Everything about the place made it completely unlike the Port Huron I knew. From the fine coffees to the gigantic couches where people were expected to sit and hang out for awhile to the twenty- to thirtysomething single crowd to the vegetarian options on the menu were totally at odds with the drably practical, remote, family-centered carnivorous farmers that surrounded me as a teenager. Part of me was pleased to see that things do change, but another part was fiercely jealous of every twelve- to eighteen-year-old queer person of color growing up in Port Huron now.
We sat there after enjoying our meal chatting and just generally goofing around, when a rough-looking man and two younger guys sat down on a couch situated diagonally from ours. I overheard them for a moment say "meeting" and "sponsor" and from the rest of their highly-charged, awkward conversation could only assume that it was an AA or NA gathering. All three were white and had probably never left Port Huron or at least Michigan in their lives. They ordered a gigantic urn of coffee and between themselves sucked the caffeine down rapidly, as those in recovery tend to do.

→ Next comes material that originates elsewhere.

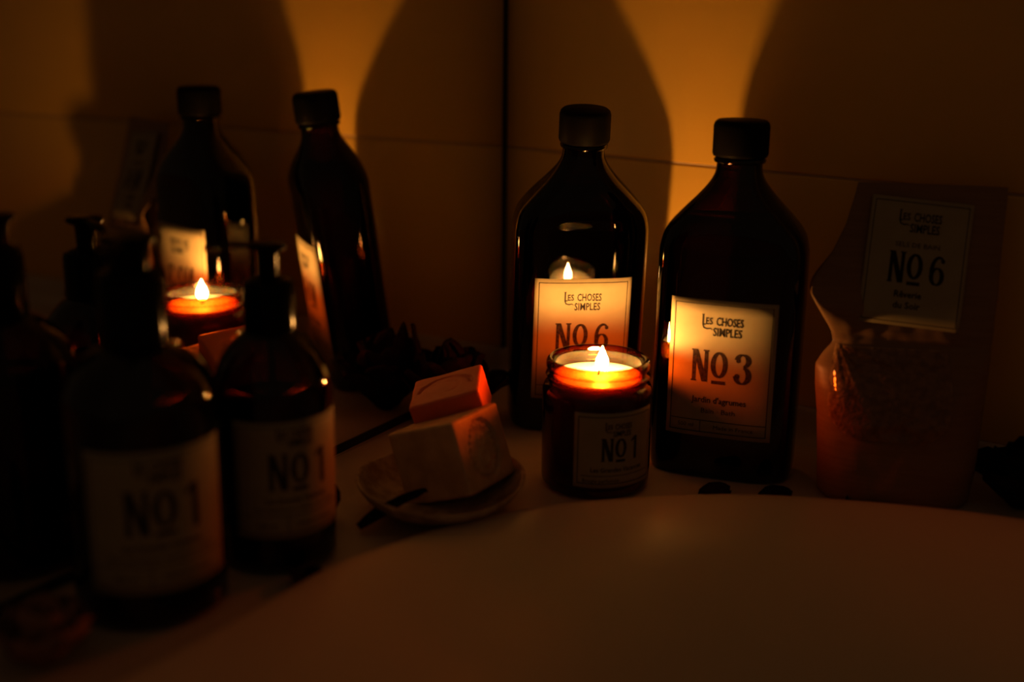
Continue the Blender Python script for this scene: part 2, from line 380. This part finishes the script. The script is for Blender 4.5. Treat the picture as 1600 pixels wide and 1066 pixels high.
def tall_bottle(label, loc, rot, digit, prints, fill, zlab):
    t = thing('glass_bottle', label, 'bottle', loc, rot=rot, group='tall flask bottles by the tiled wall')
    n = 72; zs = [z for z, r in FP]; V = []; F = []
    for z in zs:
        V += [flask_pt(z, 2 * math.pi * k / n) for k in range(n)]
    for j in range(len(zs) - 1):
        for k in range(n): F.append((j * n + k, j * n + (k + 1) % n, (j + 1) * n + (k + 1) % n, (j + 1) * n + k))
    F.append(tuple(range(n)))
    mesh('glass_body', V, F, M_bottle, t)
    V = []; F = []; zl = [2.5 + (fill - 2.5) * k / 14 for k in range(15)]
    for z in zl: V += [flask_pt(z, 2 * math.pi * k / n, .93) for k in range(n)]
    for j in range(14):
        for k in range(n): F.append((j * n + k, j * n + (k + 1) % n, (j + 1) * n + (k + 1) % n, (j + 1) * n + k))
    F.append(tuple(range(n))); F.append(tuple(range(14 * n, 15 * n)))
    mesh('liquid', V, F, M_liquid, t)
    mesh('neck_ring', *lathe([(168.2, 12), (168.8, 13.4), (170.3, 13.6), (171.2, 12.6), (171.4, 12)], 48), M_bottle, t)
    # ribbed screw cap
    V = []; F = []; n2 = 120
    pr = [(171.8, 13.0), (171.8, 13.9), (173.2, 14.3), (187.1, 14.3), (189.1, 13.9), (190.2, 12.6), (190.4, 0)]
    for j, (z, r) in enumerate(pr):
        for k in range(n2):
            rr = r + (0.22 if (k % 2 and 2 <= j <= 3) else 0); a = 2 * math.pi * k / n2; V.append((rr * math.cos(a), rr * math.sin(a), z))
    for j in range(len(pr) - 1):
        for k in range(n2): F.append((j * n2 + k, j * n2 + (k + 1) % n2, (j + 1) * n2 + (k + 1) % n2, (j + 1) * n2 + k))
    mesh('screw_cap', V, F, M_cap, t)
    W, H, zc = 56, 75, zlab
    label_on(t, W, H, lambda s, q, o: flask_front(s, zc + q, o), prints(W, H), .22)
    return t
def prints_bottle(d, l1, l2, l3, l4):
    def f(W, H):
        out = [('label_border', frame(W, H, 2.2, .45), M_ink), ('label_heading', move(brand(21.5), 0, H * .5 - 14.5), M_ink), ('label_number', move(number(d, 17.5), 0.5, H * .5 - 44.5), M_inkw)]
        t = [move(text(l1, 3.3, 29, .012), 0, -18.5), move(text(l2, 2.7, 18, 0), 0, -24.3)]
        t += [quad(-W / 2 + 2.2, -28.9, W / 2 - 2.2, -28.5, 14, 1), quad(-9.3, -35.2, -9.0, -28.7), move(text(l3, 2.3, 8.5), -17, -32.8), move(text(l4, 2.2, 21), 8.5, -33)]
        out.append(('label_text', join(*t), M_ink)); return out
    return f
A_LOC = (85, -55.5, 0); LEAN = 0.12
tA = tall_bottle('tall brown glass flask with cream No 6 label, directly behind the burning candle', A_LOC, None, '6',
                 prints_bottle('6', 'R\u00eaverie du Soir', 'Bain \u00b7 Bath', '500 ml', 'Made in France'), 146, 60)
# leans a little towards the tub: rotate about the front bottom edge so that edge stays on the ledge
def lean_matrix(loc, yaw, lean, dy):
    R = Matrix.Rotation(yaw, 4, 'Z'); piv = Vector((0, -dy, 0)) * S
    T = Matrix.Translation(Vector(loc) * S) @ R @ Matrix.Translation(piv) @ Matrix.Rotation(lean, 4, 'X') @ Matrix.Translation(-piv)
    return T
tA.matrix_world = lean_matrix(A_LOC, math.radians(40), LEAN, 20)
tB = tall_bottle('tall brown glass flask with cream No 3 label, between candle and bag', (194.3, -74.6, 0), (0, 0, math.radians(14.5)), '3',
                 prints_bottle('3', "Jardin d'agrumes", 'Bain \u00b7 Bath', '500 ml', 'Made in France'), 139, 62)

tB.scale = (1, 1, 1.006)

# ------------------------------------------------------------------ burning candle
CL = (147.7, -134.8, 0)
cj = thing('candle', 'short burning candle in an amber glass jar with a No 1 label', 'candle', CL)
JO = smooth_profile([(0, 24), (0.8, 26.6), (3, 28.4), (6, 28.9), (30, 29), (50, 29), (53.5, 28.8), (56, 27.7), (57.2, 26.3), (58.2, 26.1)], 3)
JO += [(59.2, 26.1), (60.0, 27.1), (60.8, 27.6), (61.6, 27.1), (62.3, 26.0), (63.8, 25.8), (64.4, 26.6), (65.0, 27.2), (66.2, 27.3), (67.6, 27.2), (68.8, 26.7), (69.6, 25.8), (69.9, 25.1), (69.6, 24.4), (68.6, 24.0), (66, 23.9), (59, 23.9), (57.5, 24.6), (54, 26.2), (50, 26.6), (6, 26.6), (4.2, 25.4), (3.6, 22), (3.5, 0)]
gj = mesh('glass_jar', *lathe([(0, 0)] + JO, 96), M_jar, cj)
mesh('wax', *lathe([(3.7, 0), (3.9, 22), (6, 26.3), (50, 26.45), (54, 26.0), (57.0, 24.4), (58.2, 23.8), (60.2, 23.8), (60.0, 22.9), (60.2, 14), (60.0, 0)], 64), M_wax, cj)
wk = mesh('wick', *tube([(0, 0, 59.6), (0.3, .4, 61.6), (0.7, 1.0, 63.4), (1.0, 1.5, 64.8)], 0.65, 8), M_wick, cj)
fp = [(62.6, 0), (62.8, 1.2), (63.8, 2.4), (65.2, 3.1), (66.8, 3.3), (68.4, 3.0), (70.2, 2.3), (72.0, 1.45), (73.6, .7), (75.2, .15), (75.7, 0)]
flm = mesh('flame', *lathe(fp, 24, 1.2, 1.8), M_flame, cj)
def cyl_fn(r, zc, a0):
    def f(s, t, off):
        a = a0 + s / r; return ((r + off) * math.cos(a), (r + off) * math.sin(a), zc + t)
    return f
def to_cam(loc): return math.atan2(CAM.y - loc[1], CAM.x - loc[0])
def prints_candle(W, H):
    return [('label_border', frame(W, H, 2.0, .4), M_ink), ('label_heading', move(brand(14.5), 0, H * .5 - 9.5), M_ink), ('label_number', move(number('1', 12.5), 1, H * .5 - 26), M_inkw),
            ('label_text', join(move(text('Les Grandes Vacances', 2.5, 29, .01), 0, -11.6), quad(-W / 2 + 4, -13.9, W / 2 - 4, -13.6, 14, 1), move(text('Bougie parfum\u00e9e', 2.0, 19), -9, -17.3)), M_ink)]
fcn = cyl_fn(29.05, 28.2, to_cam(CL) + math.radians(24))
label_on(cj, 47, 40.5, fcn, prints_candle(47, 40.5), .2)

# ------------------------------------------------------------------ pump bottles
def pump_bottle(label, loc, r, zsh, zc0, zc1, rc, rst, ztop, disc, noz, ang, lab):
    t = thing('pump_bottle', label, 'bottle', loc, group='amber pump bottles by the mirror')
    prof = smooth_profile([(0, r * .86), (1.2, r * .94), (3.5, r * .99), (7, r), (zsh * .5, r), (zsh, r), (zsh + (zc0 - zsh) * .35, r * .94), (zsh + (zc0 - zsh) * .65, r * .78), (zsh + (zc0 - zsh) * .88, r * .56), (zc0, rc * .90), (zc0 + 5, rc * .86)], 4)
    mesh('glass_body', *lathe([(0, 0)] + prof, 80), M_pumpglass, t)
    mesh('liquid', *lathe([(3, 0), (3.2, r * .88), (8, r * .93), (zsh * .95, r * .93), (zsh * .95, 0)], 64), M_liquid, t)
    mesh('dip_tube', *tube([(0, 0, 6), (0, 0, zc0)], 1.8, 12), M_black, t)
    # collar
    V = []; F = []; n2 = 120; pr = [(zc0 - 3.5, rc * .92), (zc0 - 3.5, rc), (zc0 + 1, rc * 1.02), (zc1 - 2.5, rc * 1.0), (zc1 - .6, rc * .95), (zc1, rc * .82), (zc1 + 1.2, rst * 1.5), (zc1 + 1.6, rst * 1.1)]
    for j, (z, q) in enumerate(pr):
        for k in range(n2):
            rr = q; a = 2 * math.pi * k / n2; V.append((rr * math.cos(a), rr * math.sin(a), z))
    for j in range(len(pr) - 1):
        for k in range(n2): F.append((j * n2 + k, j * n2 + (k + 1) % n2, (j + 1) * n2 + (k + 1) % n2, (j + 1) * n2 + k))
    mesh('collar', V, F, M_black, t)
    zh = ztop - 2.8
    mesh('pump_stem', *lathe([(zc1 - 2, rst * .9), (zc1 + 2, rst * .95), (zh - 3, rst), (zh - .8, rst * 1.15), (zh, rst * 1.3)], 40), M_black, t)
    hd = mesh('pump_head', *lathe([(zh - .6, 0), (zh - .6, disc * .82), (zh + .2, disc * .97), (zh + 1.3, disc), (zh + 2.3, disc * .94), (ztop, disc * .7), (ztop + .25, 0)], 48), M_black, t)
    dx, dy = math.cos(ang), math.sin(ang)
    def nz(u, v):
        d = disc * .4 + u * (noz - disc * .4); wv = 3.6 * (1 - u) + 2.2 * u; a = 2 * math.pi * v
        zz = zh + 1.0 - 2.4 * u ** 3
        return (dx * d - dy * wv * math.cos(a), dy * d + dx * wv * math.cos(a), zz + (1.55 - .35 * u) * math.sin(a))
    Vn, Fn = grid(10, 14, nz); Fn.append(tuple(j * 11 + 10 for j in range(14)))
    mesh('nozzle', Vn, Fn, M_black, t)
    W, H, zc, aoff, pr_ = lab
    label_on(t, W, H, cyl_fn(r + .05, zc, to_cam(loc) + math.radians(aoff)), pr_(W, H), .2)
    return t
def prints_pump(k):
    def f(W, H):
        b = -H * .5
        return [('label_border', frame(W, H, 2.0 * k, .35 * k), M_ink), ('label_heading', move(brand(17.0 * k), 0, H * .5 - 8.0 * k), M_ink), ('label_number', move(number('1', 17.0 * k), 1, H * .5 - 31.5 * k), M_inkw),
                ('label_text', join(move(text('Les Grandes Vacances', 2.6 * k, 29 * k, .01), 0, b + 17.0 * k), move(text('Gel nettoyant mains et corps', 1.7 * k, 40 * k), 0, b + 13.2 * k), quad(-W / 2 + 2.2 * k, b + 10.8 * k, W / 2 - 2.2 * k, b + 11.1 * k, 18, 1),
                                    quad(-5 * k, b + 2.2 * k, -4.7 * k, b + 10.8 * k), move(text('300 ml', 2.0 * k, 8 * k), -14 * k, b + 5.4 * k), move(text('Made in France', 2.0 * k, 19 * k), 9 * k, b + 5.4 * k)), M_ink)]
    return f
P2 = pump_bottle('smaller amber pump bottle with No 1 label, beside the soap dish', (70.8, -296, 0), 26.6, 80, 109, 130.5, 11.6, 4.9, 147.5, 9.0, 28, math.radians(205), (58, 54.5, 45.7, 20, prints_pump(1.0)))
P1 = pump_bottle('larger blurred amber pump bottle with No 1 label, nearest the camera', (59, -361, 0), 31.6, 90, 115, 143, 13.4, 8.6, 159.5, 11.8, 24, math.radians(300), (62, 61, 48, 10, prints_pump(1.12)))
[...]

At some point, they were all laughing. It was that kind of conspiratorial, I'm-ribbing-you-but-we're-MEN-that-can-take-it-so-I-can-do-that, straight guy laugh. That laugh has always made me uncomfortable, because I assume that something frightening is about to be lobbed my way. At the very least, I assume that something about me - my queerness, for example - is inspiring the laughter. I ended up subtly glancing over to prepare myself for the homophobic barbs that would soon be hurled at us just in time for the older, rough-looking ringleader to catch my eye and then glance at my lap. I thought for a moment about what attracted his gaze: me and Alex holding hands.